Edmonston cited a situation in which an American woman became engaged to a British man. They contacted the INS to ask about getting him into the United States so they could marry and were told it would be at least two years before they could process the required forms. While waiting for the INS dragging its feet, the couple went to Toronto, Canada, married and returned to their respective countries. The couple rendezvous periodically and hope that, with the help of a lawyer, they might be able to cut the processing time down to 18 months.

The couple’s situation illustrates the difficulties businesses encounter when trying to draw international attendees to conferences or events.

“Businesses often plan on a two-month basis rather than two years, and they don’t want to wait” that long for approval by the INS, Edmonston said.

In addition to Edmonston, the task force is composed of 30 to 40 businesspeople, educators, labor leaders and other academics, primarily from the Chicago area. The group has held one meeting already and will convene as often as every two weeks in Chicago, Mexico City, Ottawa and Washington, D.C.

All of Edmonston’s travel to and from meetings is paid for by the task force. The group is funded by the Carnegie Foundation and the CCFR, as well as donations from several large companies. Former INS commissioner Doris Meissner, Illinois Gov. Jim Edgar and the president of a large Chicago-area food company will head the task force.

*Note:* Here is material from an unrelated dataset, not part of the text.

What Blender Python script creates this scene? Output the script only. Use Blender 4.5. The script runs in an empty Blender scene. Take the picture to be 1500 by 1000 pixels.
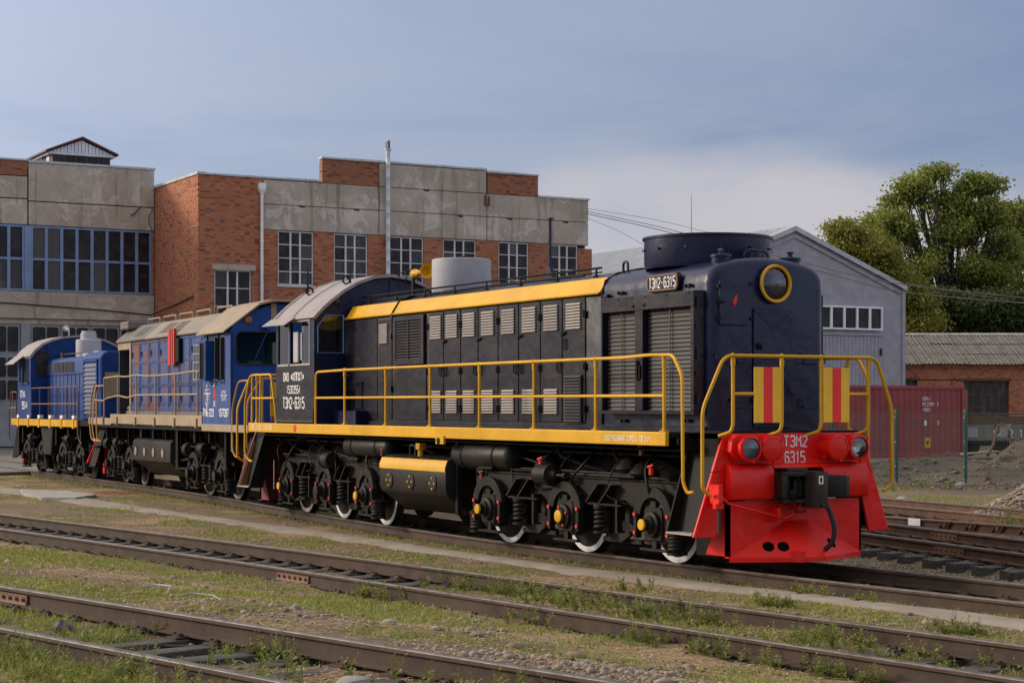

Panel members include the retired president of Bank One, editor of the Chicago Tribune, president of the Federal Reserve Bank of Chicago, the vice president of Rolls Royce and the Episcopalian bishop of Chicago. As Edmonston puts it, they’re not lacking in people with either connections or money.

The task force plans to issue a report next summer detailing its recommendations for changes in U.S. immigration policy. Those recommendations will be examined by the Immigration and Naturalization Service and incorporated into future decisions.

Edmonston is director of the Population Research Center and teaches in the urban studies and planning department at PSU. He has been with the university since 1997 and has written several books on immigration reform.

The Population Research Center at PSU consists of four faculty members and administrative staff. It serves as a data center for the state of Oregon and is an affiliate of the U.S. Census Bureau. The PRC makes yearly population estimates for the state on a county-by-county basis that are used for tax purposes, and also serves as a population and geography resource.